A veces los cambios más radicales nacen de una simple necesidad de volver a lo esencial. Eso fue lo que le ocurrió a Miguel Ángel Gómez Cumplido, responsable del puesto Caracol de Cadalso en el mercado de Vallehermoso (Madrid).
“Yo era informático de profesión, pero me harté de la informática”, confiesa entre risas. “Y apareció el tema de la helicicultura.” Así comenzó una aventura que lo llevó a dejar los ordenadores para dedicarse por completo a la crianza artesanal de caracoles.
Todo empezó en el pequeño pueblo de Cadalso de los Vidrios, en la sierra suroeste de Madrid. Allí, Miguel Ángel y su equipo montaron una granja de caracoles que, con el tiempo, se ha convertido en un referente de producto local. Pocos años después decidieron llevar su proyecto directamente al consumidor, abriendo un puesto en el mercado municipal de Vallehermoso, donde ya llevan casi ocho años acercando este producto singular a los madrileños.

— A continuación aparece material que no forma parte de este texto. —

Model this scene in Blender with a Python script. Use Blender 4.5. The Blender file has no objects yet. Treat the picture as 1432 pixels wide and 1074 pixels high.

La producción del caracol tiene su propio ritmo y depende mucho del clima. “El caracol es temporal —explica Miguel Ángel—, está activo desde el 15 de marzo hasta el 15 de octubre.” Pero los efectos del cambio climático han obligado a adaptar los métodos tradicionales. Hoy, en lugar de iniciar la temporada a mediados de marzo, comienzan a finales de febrero, lo que les permite obtener dos producciones al año y evitar los meses más calurosos, especialmente julio.
Este esfuerzo por adaptarse sin perder la esencia artesanal es lo que distingue a Caracol de Cadalso, recalca Miguel Ángel con orgullo. La proximidad tiene un valor que va más allá de la gastronomía: genera empleo, dinamiza el entorno rural y mantiene viva una tradición que apenas unos pocos productores conservan.
El resultado es un caracol de calidad, fresco, sostenible y con identidad madrileña. “Producimos aquí, en Cadalso, y los madrileños pueden decir que comen un caracol hecho en Madrid”, comenta Miguel Ángel. Y es que, más que un negocio, este proyecto representa un modelo de economía circular y responsable, donde todo el ciclo —desde la granja hasta el consumidor final— ocurre dentro de la misma región.
En el puesto del mercado, los clientes encuentran no solo caracoles frescos, sino también la historia de un sueño hecho realidad: el de un informático que cambió las pantallas por el campo, el ruido del teclado por el sonido de la lluvia sobre la tierra, y que hoy demuestra que reinventarse es posible cuando hay pasión y compromiso detrás. Porque al final, como dice Miguel Ángel, lo que da sentido a su trabajo es ver cómo los madrileños disfrutan de un producto criado cerca de casa. Un producto local, auténtico y sostenible, que reivindica el valor de lo nuestro y el placer de comer bien.